Repurposing Quantum Chemical Descriptor Datasets for on-the-Fly Generation of Informative Reaction Representations: Application to Hydrogen Atom Transfer Reactions

In this work, we explore how existing datasets of quantum chemical properties can be repurposed to build data-efficient downstream machine learning models, with a particular focus on predicting the activation energy of hydrogen atom transfer (HAT) reactions. Starting from a valence bond (VB) analysis of a generic HAT process, a set of informative descriptors is identified. Next, a surrogate neural network model is constructed to predict an informative representation, based on the identified VB descriptors, with the help of a publicly available dataset of (pre-computed) quantum chemical properties of organic radicals. We demonstrate that coupling the resulting on-the-fly informative representation to a secondary machine-learning model for activation energy prediction outperforms various predictive model architectures starting from conventional machine-learning inputs by a wide margin, at no additional computational cost.
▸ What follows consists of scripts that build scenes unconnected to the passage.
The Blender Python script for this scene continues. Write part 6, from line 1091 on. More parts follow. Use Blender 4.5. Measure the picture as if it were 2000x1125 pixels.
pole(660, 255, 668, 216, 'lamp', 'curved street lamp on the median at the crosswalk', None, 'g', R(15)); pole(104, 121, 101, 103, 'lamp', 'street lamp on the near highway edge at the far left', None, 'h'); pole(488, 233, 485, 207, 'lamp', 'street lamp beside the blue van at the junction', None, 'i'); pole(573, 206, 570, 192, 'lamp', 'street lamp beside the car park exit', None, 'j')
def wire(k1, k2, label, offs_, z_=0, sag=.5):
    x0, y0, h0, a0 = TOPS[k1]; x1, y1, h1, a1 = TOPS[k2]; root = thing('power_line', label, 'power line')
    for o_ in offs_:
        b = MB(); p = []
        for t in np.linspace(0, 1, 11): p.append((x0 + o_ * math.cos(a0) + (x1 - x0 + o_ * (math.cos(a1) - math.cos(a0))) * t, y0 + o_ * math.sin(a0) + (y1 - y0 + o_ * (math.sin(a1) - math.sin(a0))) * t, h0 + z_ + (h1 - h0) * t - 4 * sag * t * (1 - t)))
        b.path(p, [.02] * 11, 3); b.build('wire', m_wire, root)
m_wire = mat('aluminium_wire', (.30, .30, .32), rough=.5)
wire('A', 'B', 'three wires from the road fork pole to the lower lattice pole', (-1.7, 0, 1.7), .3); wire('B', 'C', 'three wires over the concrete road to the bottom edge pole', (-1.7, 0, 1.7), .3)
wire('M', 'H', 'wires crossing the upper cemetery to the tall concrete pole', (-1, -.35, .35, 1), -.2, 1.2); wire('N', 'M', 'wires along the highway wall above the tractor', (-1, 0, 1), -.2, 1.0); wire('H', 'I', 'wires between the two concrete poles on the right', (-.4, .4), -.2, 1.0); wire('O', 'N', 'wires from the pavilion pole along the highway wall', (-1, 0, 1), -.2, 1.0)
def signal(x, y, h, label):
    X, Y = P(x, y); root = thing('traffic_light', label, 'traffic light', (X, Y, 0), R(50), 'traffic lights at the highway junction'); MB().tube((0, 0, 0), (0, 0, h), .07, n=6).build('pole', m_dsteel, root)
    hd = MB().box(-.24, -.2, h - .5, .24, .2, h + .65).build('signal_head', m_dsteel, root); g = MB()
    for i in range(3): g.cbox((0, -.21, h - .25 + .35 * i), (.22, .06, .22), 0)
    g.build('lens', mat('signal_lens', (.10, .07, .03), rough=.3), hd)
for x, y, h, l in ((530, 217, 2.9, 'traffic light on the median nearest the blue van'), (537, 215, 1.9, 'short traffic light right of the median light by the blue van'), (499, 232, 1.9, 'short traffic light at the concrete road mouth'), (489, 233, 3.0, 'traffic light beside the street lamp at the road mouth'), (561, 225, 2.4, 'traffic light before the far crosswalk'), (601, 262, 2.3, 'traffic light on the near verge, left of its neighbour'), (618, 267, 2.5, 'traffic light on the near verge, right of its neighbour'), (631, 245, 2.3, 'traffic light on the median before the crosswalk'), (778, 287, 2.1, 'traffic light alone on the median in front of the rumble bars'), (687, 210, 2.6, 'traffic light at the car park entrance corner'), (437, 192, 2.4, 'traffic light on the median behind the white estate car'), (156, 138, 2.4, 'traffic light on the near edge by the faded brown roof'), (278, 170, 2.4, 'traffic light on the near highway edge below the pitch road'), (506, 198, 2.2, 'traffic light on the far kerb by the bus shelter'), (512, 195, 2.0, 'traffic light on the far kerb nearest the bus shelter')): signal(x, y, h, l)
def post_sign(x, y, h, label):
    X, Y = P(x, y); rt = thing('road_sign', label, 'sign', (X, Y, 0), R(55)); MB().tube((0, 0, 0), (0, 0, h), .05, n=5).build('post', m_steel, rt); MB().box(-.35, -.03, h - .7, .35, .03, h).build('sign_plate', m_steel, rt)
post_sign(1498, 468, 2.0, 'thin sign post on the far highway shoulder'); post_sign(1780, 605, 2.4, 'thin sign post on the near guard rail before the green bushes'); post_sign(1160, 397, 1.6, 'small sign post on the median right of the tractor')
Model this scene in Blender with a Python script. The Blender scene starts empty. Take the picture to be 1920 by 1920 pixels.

As a bonus, by basing their final predictions on physically meaningful descriptors, our models become inherently interpretable. Finally, because of the extreme data efficiency of our descriptor-augmented models, we are able to fine-tune and apply them to small datasets across various reaction conditions, settings and application domains, ranging from regular (liquid phase) synthesis, over metabolism and drug design, to atmospheric chemistry.